Krüger, Ekkehard

Die Orgeln der Marienkirche Beeskow

Sechs Jahrhunderte Orgelbaugeschichte in einer brandenburgischen Stadt (= ortus studien 12)

Verlag/Label: ortus musikverlag, Beekow 2013, 173 Seiten, 29,50 Euro
erschienen in: , Seite 62
Die historische Aufarbeitung der lokalen und regionalen Orgeltopografie ist eine der Voraussetzungen für das Verständnis der allgemeinen Geschichte des Instruments: In den für Kirchen und Säle, Schulen (und Privatsalons) etc. entstandenen Werken spiegeln sich stets auch ideengeschichtliche Strömungen der jeweiligen Epochen wider, manchmal gar vorwegnehmend oder aber verzögert. Der Bau von Orgeln kann zudem als punktuelle oder Reaktion auf politische, religiöse und wirtschaftliche Ereignisse aufgefasst werden, insofern die Neuanschaffung von Instrumenten immer eingebettet ist in die sozio-kulturellen Kontexte.
Konkret lassen sich diese Zusammenhänge auf die Orgelwerke der Marienkirche in Beeskow, Landkreis Oder-Spree, Brandenburg, beziehen, die vom späten Mittelalter bis in die Gegenwart zu belegen sind: Ein erstes Instrument vom Beginn des 15. Jahrhunderts überdauerte mit Veränderungen bis zum Beginn des 19. Jahrhunderts, als Friedrich Emanuel Marx (1767–
1826) aus Berlin im Jahre 1818 einen Neubau (II+P, 23) errichtete. Veränderungen und Verfall sowie der Verlust der Prospektpfeifen im Weltkriegsjahr 1917 verlangten ab den 1920er Jahren nach einer musikalisch-künstlerisch befriedigenden Lösung, die sich 1931 mit dem Einbau des im UFA-Palast am Zoo in Berlin nicht mehr benötigten „Os­ka­lyds“ (III+P, 27) der Firma E. F. Walcker & Cie., Ludwigsburg, op. 2098, fand. Diese Kino-Orgel, eine der größten ihrer Art, war bis zur Zerstörung der Kirche am 24./25. April 1945 durch die vorrü­ckenden Truppen der Roten Armee in Gebrauch.
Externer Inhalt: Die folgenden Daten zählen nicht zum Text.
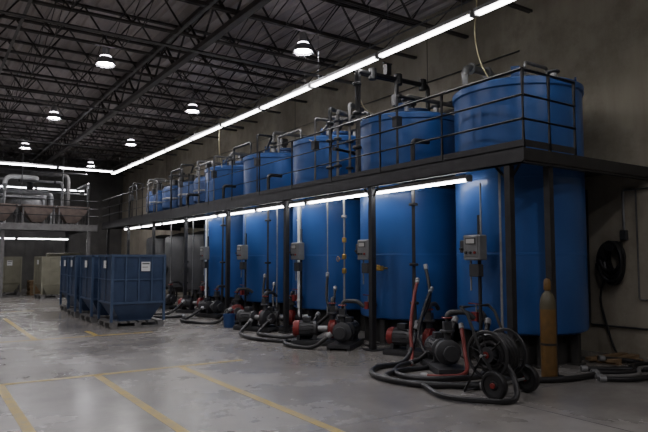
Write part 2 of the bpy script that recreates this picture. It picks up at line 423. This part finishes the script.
# ------------------------------------------------------------------ pumps
def pump(col):
    b=B('transfer_pump')
    b.box(-.22,.22,-.55,.55,.04,.10,'dgrey'); b.box(-.22,-.16,-.55,.55,0,.05,'black'); b.box(.16,.22,-.55,.55,0,.05,'black')
    for yy in (.1,.42): b.box(-.12,.12,yy-.03,yy+.03,.1,.2,'dgrey')
    b.rev([(0,0),(.10,0),(.15,.03),(.155,.06),(.155,.36)],(0,.04,.31),'dgrey',24,(0,1,0))
    b.rev([(.155,.36),(.165,.37),(.165,.44),(.14,.49),(0,.49)],(0,.04,.31),col,24,(0,1,0))
    for k in range(14):
        a=2*math.pi*k/14; b.tube([(.16*math.cos(a),.12,.31+.16*math.sin(a)),(.16*math.cos(a),.40,.31+.16*math.sin(a))],.010,'dgrey',4)
    b.cbox((0,.26,.50),(.14,.16,.10),'dgrey',0,.01)
    b.cyl((0,.06,.31),(0,-.16,.31),.06,'galv',12)
    b.rev([(0,0),(.13,0),(.19,.03),(.19,.13),(.13,.17),(0,.17)],(0,-.34,.31),col,24,(0,1,0))
    b.cyl((0,-.34,.31),(0,-.46,.31),.07,'dgrey',14); b.cyl((0,-.43,.31),(0,-.47,.31),.12,'dgrey',16)
    b.cyl((0,-.25,.45),(0,-.25,.62),.055,'dgrey',12); b.cyl((0,-.25,.60),(0,-.25,.64),.11,'dgrey',16)
    b.cbox((0,-.25,.70),(.12,.12,.12),'dgrey'); b.tube([(0,-.25,.75),(0,-.25,.82)],.012,'galv',6)
    b.rev([(.07,-.012),(.085,0),(.07,.012)],(0,-.25,.82),'red',14)
    b.pipe([(0,-.25,.66),(0,-.25,.9),(.3,-.25,.9),(.42,-.25,.8)],.04,'dgrey')
    return b
pr=pump('red').build(); pr.location=(7.35,8.0,0); pr.rotation_euler=(0,0,.4)
pb=pump('dgrey').build(); pb.location=(6.95,9.55,0); pb.rotation_euler=(0,0,-.9)
inst(pr,(7.25,12.6,0),.8); inst(pb,(6.75,12.9,0),.4)
inst(pr,(7.15,14.9,0),-.3); inst(pb,(7.2,16.6,0),.2); inst(pr,(7.3,18.2,0),.6); inst(pb,(7.2,20.5,0),.2); inst(pr,(7.3,22.6,0),.3)
inst(pr,(6.7,10.1,0),.9); inst(pb,(6.75,6.75,0),-.5)

# ------------------------------------------------------------------ vertical piping in front of tanks
b=B('white_level_pipe'); b.cyl((0,0,.55),(0,0,3.0),.042,'white',12)
for z in (.7,1.5,2.6): b.cyl((0,0,z),(0,0,z+.05),.055,'white',12)
b.pipe([(0,0,.6),(0,0,.35),(.35,0,.35)],.035,'white')
wp=b.build(); wp.location=(7.5,12.2,0)
inst(wp,(7.5,17.75,0))
b=B('valve_riser'); b.pipe([(7.45,10.3,.3),(7.45,10.3,3.2)],.03,'galv')
b.cyl((7.45,10.3,2.57),(7.45,10.3,2.63),.06,'galv',12)
for z in (1.45,1.75,2.1): b.cbox((7.45,10.3,z),(.08,.08,.11),'brass',0,.015)
b.tube([(7.40,10.3,1.7),(7.30,10.3,1.7)],.012,'brass',6); b.rev([(.05,-.01),(.06,0),(.05,.01)],(7.29,10.3,1.7),'brass',12,(1,0,0)); b.build()
b=B('tank_sample_valve')
b.cyl((7.70,9.2,1.52),(7.42,9.1,1.52),.022,'brass',10); b.cbox((7.44,9.1,1.52),(.12,.12,.10),'brass',.4,.015); b.tube([(7.44,9.1,1.57),(7.28,9.2,1.60)],.016,'brass',6); b.build()
b=B('suction_riser_pipe')
for (x,y) in ((7.5,8.2),(7.5,13.75),(7.5,16.55),(7.5,19.5)):
    b.pipe([(x,y,.3),(x,y,3.9),(x+.4,y,3.9)],.045,'black')
    for z in (.9,1.6,2.7): b.cyl((x,y,z-.025),(x,y,z+.025),.085,'black',12)
for (x,y) in ((7.42,6.15),(7.5,11.0),(7.52,13.3),(7.5,18.9),(7.5,21)):
    b.pipe([(x,y,.5),(x,y,3.2)],.022,'galv')
b.build()

# ------------------------------------------------------------------ piping above the deck
b=B('overhead_process_pipe')
b.pipe([(7.2,9.5,3.3),(7.2,9.5,5.5),(9.15,9.5,5.5),(9.15,9.5,4.9)],.05,'black')
for z in (3.9,4.6,5.2): b.cyl((7.2,9.5,z),(7.2,9.5,z+.06),.09,'black',12)
b.pipe([(7.45,9.75,3.3),(7.45,9.75,5.55),(8.5,9.75,5.55)],.035,'black')
for x in (7.6,8.3,9.0):
    b.cyl((x,9.5,5.38),(x,9.5,5.62),.085,'black',12)
b.cbox((8.0,9.5,5.66),(.12,.12,.22),'black'); b.tube([(7.88,9.5,5.8),(8.12,9.5,5.8)],.02,'black',6)
b.cyl((8.25,9.5,4.8),(8.25,9.5,5.5),.045,'black',12); b.cbox((8.25,9.5,5.05),(.16,.16,.24),'dgrey')
b.pipe([(8.6,7.9,4.9),(8.6,7.9,5.4),(9.4,7.9,5.4),(9.4,7.9,4.2)],.07,'galv')
for x in (8.75,9.2): b.cyl((x,7.9,5.4),(x+.05,7.9,5.4),.115,'galv',14)
b.pipe([(8.3,6.3,4.75),(8.3,6.3,5.0),(8.9,6.3,5.0),(8.9,6.3,4.7)],.03,'mgrey')
for i,yc in enumerate(TY[1:]+[20.8,23.6,26.4]):
    o=.12*i%.3
    b.pipe([(8.2,yc-.45,4.7),(8.2,yc-.45,5.05+o),(9.95,yc-.45,5.05+o)],.045,'mgrey')
    b.pipe([(8.0,yc+.55,3.3 if i>3 else 4.7),(8.0,yc+.55,4.9+o),(8.0,yc+1.7,4.9+o),(8.0,yc+1.7,3.3 if i>2 else 4.6)],.035,'mgrey' if i%2 else 'dgrey')
    b.cyl((8.2,yc-.45,4.95),(8.2,yc-.45,5.0),.10,'dgrey',12)
    b.pipe([(7.3,yc-1.2,3.3),(7.3,yc-1.2,4.75+o),(7.75,yc-1.2,4.75+o),(7.9,yc-.6,4.75)],.03,'mgrey' if i%2 else 'black')
    b.cbox((7.3,yc-1.2,4.25),(.13,.13,.2),'dgrey'); b.tube([(7.3,yc-1.2,4.3),(7.3,yc-.95,4.42)],.015,'mgrey',6)
    b.cyl((8.9,yc+.2,4.7),(8.9,yc+.2,5.1),.10,'dgrey',14); b.cbox((8.9,yc+.2,5.18),(.22,.22,.2),'dgrey',0,.02)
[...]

Für die 1952 im südlichen Seitenschiff der Ruine eingerichtete und bis heute bestehende sogenannte Notkirche kam ein Positiv (I+P [angehängt], 5 B/D) zur Verwendung, das im Jahre 1949 von der Firma Alexander Schuke, Potsdam, op. 219, für die Sakristei geliefert worden war. Nachdem das Schuke-Positiv im Jahre 1965 als op. 361 vergrößert worden war (II+P, 13), um den Raum klanglich besser zu erfassen, wurde 1974 ein weiteres Positiv (I, 3 – Modell L) der Firma VEB Frankfurter Orgelbau „Sauer“, op. 2011, wiederum für die Sakristei angeschafft. Es zeigt sich somit das Bild einer wechselvollen Geschichte, in der aufgrund der durch äußere Einflüsse im 20. Jahrhundert („Weimarer Republik“, „Drittes Reich“, „DDR“) gegebenen Zwänge zum Sich-Bescheiden letztlich ein die Realitäten respektierendes und damit wohl eher unfreiwillig nachhaltiges Ergebnis gefunden worden ist. Inwieweit der nach 1989 in der Niederlausitz angelangte wirtschaftliche Aufschwung auch irgendwann zur Integration einer großen Orgel in der wieder aufgebauten Marienkirche führen wird, ist derzeit (noch) nicht absehbar.
Der Autor hat den Verlauf der Historie zum Teil sehr ausführlich dargestellt, wobei die recherchierten Quellen jede einzelne Station nachvollziehbar machen. Der Anhang bringt wichtige Archivalien in Übertragung oder Faksimile, ein Literaturverzeichnis sowie ein Register zu Personen und Orten. Die schlichte Ausstattung mit mittelmäßigen Re­produktion von S/W-Abbildungen lässt etwas von den in der Orgelgeschichte der Stadt ablesbaren Einschränkungen erahnen, denen man bis heute entgegentritt.